### [THE REQUEST]
Print, exactly as they stand, the lines from the start of the listing to the line containing "D = bpy.data", inclusive.

— START —

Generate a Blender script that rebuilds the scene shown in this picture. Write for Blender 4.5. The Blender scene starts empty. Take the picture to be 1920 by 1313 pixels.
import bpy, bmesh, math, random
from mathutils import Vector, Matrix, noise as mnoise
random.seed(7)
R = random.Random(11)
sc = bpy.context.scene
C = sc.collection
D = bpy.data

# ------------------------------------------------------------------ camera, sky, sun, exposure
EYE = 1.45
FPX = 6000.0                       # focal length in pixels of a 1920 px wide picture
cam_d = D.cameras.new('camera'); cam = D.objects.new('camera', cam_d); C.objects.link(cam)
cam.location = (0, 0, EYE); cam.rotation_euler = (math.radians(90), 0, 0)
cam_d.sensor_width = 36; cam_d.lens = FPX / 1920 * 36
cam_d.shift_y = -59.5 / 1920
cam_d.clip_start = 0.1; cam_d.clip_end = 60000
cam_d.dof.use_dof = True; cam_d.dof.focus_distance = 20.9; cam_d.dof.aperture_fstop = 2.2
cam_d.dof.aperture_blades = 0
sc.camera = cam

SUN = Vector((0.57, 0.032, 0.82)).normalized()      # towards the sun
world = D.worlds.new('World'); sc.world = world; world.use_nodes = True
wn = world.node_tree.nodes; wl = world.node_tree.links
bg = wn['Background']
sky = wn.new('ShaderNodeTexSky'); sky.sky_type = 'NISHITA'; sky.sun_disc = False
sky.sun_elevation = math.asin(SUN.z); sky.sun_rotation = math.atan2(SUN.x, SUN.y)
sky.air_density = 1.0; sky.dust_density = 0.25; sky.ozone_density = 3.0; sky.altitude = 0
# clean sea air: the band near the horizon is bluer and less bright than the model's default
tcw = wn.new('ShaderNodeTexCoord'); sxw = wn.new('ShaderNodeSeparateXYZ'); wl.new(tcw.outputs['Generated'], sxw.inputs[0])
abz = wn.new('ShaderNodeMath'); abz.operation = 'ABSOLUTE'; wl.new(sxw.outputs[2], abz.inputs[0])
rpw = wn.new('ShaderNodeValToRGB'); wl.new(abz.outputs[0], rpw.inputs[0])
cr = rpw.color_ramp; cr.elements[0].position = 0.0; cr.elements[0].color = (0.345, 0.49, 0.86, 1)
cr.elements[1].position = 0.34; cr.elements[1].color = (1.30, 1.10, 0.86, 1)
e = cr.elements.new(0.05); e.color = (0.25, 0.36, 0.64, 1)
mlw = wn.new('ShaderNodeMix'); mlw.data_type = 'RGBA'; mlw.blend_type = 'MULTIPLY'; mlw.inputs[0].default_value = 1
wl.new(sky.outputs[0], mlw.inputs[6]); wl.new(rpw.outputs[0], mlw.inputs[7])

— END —

### [EXPECTED OUTPUT]
Generate a Blender script that rebuilds the scene shown in this picture. Write for Blender 4.5. The Blender scene starts empty. Take the picture to be 1920 by 1313 pixels.
import bpy, bmesh, math, random
from mathutils import Vector, Matrix, noise as mnoise
random.seed(7)
R = random.Random(11)
sc = bpy.context.scene
C = sc.collection
D = bpy.data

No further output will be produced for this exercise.